AIM OF THE EXERCISE ▸ Single out each line with the word "scene" and copy it.

SOURCE EXCERPT ▸

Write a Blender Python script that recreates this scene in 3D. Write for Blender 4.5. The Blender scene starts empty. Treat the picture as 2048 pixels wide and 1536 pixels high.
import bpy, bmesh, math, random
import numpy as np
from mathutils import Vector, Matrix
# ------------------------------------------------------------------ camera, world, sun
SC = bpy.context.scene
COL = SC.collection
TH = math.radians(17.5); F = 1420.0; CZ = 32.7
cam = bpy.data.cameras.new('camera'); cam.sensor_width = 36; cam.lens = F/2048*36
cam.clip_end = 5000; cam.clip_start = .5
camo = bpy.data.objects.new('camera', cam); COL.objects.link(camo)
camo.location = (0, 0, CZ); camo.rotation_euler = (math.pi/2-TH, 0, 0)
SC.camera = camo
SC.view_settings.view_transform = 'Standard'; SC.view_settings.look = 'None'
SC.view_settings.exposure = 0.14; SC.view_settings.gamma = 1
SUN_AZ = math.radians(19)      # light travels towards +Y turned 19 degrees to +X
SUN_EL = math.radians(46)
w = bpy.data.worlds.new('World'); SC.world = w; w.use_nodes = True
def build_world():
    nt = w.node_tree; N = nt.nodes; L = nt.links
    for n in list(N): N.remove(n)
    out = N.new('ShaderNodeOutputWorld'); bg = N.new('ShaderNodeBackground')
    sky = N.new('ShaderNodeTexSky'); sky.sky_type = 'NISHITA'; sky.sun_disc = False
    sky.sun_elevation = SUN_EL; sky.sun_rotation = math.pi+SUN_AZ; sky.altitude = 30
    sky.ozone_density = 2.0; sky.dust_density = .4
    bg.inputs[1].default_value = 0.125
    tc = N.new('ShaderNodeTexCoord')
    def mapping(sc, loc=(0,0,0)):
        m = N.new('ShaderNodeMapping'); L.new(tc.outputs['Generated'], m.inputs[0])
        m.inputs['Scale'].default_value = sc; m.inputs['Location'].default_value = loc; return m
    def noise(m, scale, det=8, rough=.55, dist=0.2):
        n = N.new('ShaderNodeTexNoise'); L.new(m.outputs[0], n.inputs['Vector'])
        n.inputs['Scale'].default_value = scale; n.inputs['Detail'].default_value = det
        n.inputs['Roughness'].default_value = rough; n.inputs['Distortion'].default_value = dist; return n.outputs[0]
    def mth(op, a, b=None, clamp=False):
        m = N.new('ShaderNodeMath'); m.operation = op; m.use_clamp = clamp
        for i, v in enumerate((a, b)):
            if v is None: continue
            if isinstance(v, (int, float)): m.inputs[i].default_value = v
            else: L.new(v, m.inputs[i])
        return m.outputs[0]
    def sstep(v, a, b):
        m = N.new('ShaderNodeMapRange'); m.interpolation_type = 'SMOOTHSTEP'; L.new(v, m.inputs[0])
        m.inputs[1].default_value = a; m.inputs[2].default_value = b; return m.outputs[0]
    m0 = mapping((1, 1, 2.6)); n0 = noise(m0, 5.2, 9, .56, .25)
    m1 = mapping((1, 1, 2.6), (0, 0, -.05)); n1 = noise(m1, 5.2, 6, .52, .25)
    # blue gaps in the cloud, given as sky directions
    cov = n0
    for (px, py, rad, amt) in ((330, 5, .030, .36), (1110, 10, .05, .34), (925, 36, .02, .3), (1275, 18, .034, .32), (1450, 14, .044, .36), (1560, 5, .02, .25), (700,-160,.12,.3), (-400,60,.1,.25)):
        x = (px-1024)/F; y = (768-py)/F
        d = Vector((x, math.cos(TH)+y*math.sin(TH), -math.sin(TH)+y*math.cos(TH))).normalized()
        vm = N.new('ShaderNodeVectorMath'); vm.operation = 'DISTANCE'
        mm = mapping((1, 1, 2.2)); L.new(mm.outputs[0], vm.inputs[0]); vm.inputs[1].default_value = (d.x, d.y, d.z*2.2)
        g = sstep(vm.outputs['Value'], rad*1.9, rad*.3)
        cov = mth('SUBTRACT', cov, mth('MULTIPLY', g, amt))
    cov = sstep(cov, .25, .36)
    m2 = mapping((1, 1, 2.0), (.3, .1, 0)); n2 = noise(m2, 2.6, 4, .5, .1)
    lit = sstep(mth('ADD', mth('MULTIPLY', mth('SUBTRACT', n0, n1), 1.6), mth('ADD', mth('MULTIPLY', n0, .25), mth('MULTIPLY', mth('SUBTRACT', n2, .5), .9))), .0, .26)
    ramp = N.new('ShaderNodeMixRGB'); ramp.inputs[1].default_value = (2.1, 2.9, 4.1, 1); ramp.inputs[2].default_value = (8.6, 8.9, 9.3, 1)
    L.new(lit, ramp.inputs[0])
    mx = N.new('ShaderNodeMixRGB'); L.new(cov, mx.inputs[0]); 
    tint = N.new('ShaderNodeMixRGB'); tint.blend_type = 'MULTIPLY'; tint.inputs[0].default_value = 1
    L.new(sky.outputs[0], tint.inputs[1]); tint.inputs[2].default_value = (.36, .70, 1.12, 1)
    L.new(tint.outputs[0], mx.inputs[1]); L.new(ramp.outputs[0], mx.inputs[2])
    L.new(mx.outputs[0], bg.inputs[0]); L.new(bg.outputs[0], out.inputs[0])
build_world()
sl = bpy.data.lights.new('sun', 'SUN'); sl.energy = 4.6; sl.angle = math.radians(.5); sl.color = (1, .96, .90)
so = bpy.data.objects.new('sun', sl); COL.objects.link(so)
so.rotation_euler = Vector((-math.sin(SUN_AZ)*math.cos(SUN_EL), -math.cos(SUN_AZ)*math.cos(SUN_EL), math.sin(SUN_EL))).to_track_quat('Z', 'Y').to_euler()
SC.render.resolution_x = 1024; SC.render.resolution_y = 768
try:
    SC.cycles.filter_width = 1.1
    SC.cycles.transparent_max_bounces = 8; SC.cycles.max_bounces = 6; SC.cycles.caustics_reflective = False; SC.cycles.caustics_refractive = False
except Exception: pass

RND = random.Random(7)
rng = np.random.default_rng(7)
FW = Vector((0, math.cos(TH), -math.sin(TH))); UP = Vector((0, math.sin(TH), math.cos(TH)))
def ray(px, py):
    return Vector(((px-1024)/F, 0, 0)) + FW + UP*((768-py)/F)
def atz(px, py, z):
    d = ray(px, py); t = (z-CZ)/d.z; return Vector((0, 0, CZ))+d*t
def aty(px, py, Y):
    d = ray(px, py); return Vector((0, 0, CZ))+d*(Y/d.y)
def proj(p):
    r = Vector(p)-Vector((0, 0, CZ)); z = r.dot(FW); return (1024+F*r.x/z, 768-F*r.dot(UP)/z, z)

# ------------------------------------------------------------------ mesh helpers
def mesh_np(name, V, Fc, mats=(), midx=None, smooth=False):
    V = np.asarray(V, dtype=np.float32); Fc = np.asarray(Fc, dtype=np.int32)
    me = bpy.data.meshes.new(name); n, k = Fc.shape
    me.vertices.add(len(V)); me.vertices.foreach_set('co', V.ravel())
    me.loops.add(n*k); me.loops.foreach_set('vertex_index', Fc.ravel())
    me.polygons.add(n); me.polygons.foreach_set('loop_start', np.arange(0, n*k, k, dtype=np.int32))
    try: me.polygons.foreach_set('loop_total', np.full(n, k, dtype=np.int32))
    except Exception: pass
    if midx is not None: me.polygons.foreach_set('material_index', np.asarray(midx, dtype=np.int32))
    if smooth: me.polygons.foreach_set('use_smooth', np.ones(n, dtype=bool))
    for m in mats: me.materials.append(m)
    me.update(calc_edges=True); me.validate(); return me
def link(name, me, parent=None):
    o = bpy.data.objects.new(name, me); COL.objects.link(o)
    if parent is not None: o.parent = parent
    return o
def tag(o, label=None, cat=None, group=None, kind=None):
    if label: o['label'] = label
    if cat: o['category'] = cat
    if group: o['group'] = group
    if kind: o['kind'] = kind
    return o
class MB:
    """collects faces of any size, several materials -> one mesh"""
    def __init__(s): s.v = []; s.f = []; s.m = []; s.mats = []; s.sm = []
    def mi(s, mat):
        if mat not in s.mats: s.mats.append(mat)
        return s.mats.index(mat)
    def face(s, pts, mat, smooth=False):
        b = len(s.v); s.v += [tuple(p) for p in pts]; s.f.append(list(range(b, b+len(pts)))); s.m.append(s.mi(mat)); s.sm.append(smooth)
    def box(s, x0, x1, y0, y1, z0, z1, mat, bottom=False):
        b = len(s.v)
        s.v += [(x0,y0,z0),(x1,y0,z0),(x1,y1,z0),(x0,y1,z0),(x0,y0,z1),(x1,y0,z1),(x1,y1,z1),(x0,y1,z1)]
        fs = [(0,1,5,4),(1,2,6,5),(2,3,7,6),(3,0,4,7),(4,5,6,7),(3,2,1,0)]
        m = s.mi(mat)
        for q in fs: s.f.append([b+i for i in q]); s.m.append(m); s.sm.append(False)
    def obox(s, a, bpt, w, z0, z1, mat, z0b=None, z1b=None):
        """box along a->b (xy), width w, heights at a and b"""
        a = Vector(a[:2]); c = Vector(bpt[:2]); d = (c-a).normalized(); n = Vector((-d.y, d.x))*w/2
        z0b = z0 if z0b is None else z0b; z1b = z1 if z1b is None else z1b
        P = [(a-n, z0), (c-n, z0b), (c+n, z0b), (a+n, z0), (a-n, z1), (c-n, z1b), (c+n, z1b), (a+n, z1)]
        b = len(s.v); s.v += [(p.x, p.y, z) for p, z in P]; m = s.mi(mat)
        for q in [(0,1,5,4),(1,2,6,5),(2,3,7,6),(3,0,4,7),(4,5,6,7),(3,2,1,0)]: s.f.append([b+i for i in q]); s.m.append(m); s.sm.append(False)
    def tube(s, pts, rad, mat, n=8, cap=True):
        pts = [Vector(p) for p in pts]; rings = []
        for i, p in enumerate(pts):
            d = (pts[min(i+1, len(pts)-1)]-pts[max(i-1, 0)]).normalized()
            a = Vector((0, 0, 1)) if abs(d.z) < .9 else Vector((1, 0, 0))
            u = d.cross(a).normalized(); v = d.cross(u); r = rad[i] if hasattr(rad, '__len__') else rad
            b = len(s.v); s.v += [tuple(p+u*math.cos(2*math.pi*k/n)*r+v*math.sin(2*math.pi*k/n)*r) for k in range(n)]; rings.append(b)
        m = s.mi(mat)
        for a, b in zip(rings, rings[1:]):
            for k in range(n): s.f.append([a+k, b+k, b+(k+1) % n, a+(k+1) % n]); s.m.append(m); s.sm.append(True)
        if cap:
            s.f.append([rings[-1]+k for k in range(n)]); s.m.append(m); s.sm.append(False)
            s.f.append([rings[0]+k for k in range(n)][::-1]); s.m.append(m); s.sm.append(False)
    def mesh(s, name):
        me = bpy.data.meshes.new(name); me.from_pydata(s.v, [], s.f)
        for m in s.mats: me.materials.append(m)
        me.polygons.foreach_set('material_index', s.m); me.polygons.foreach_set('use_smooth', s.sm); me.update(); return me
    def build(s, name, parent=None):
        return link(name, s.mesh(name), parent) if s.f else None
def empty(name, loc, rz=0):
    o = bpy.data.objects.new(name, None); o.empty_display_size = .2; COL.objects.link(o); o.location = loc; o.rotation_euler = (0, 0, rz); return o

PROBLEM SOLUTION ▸
Write a Blender Python script that recreates this scene in 3D. Write for Blender 4.5. The Blender scene starts empty. Treat the picture as 2048 pixels wide and 1536 pixels high.
SC = bpy.context.scene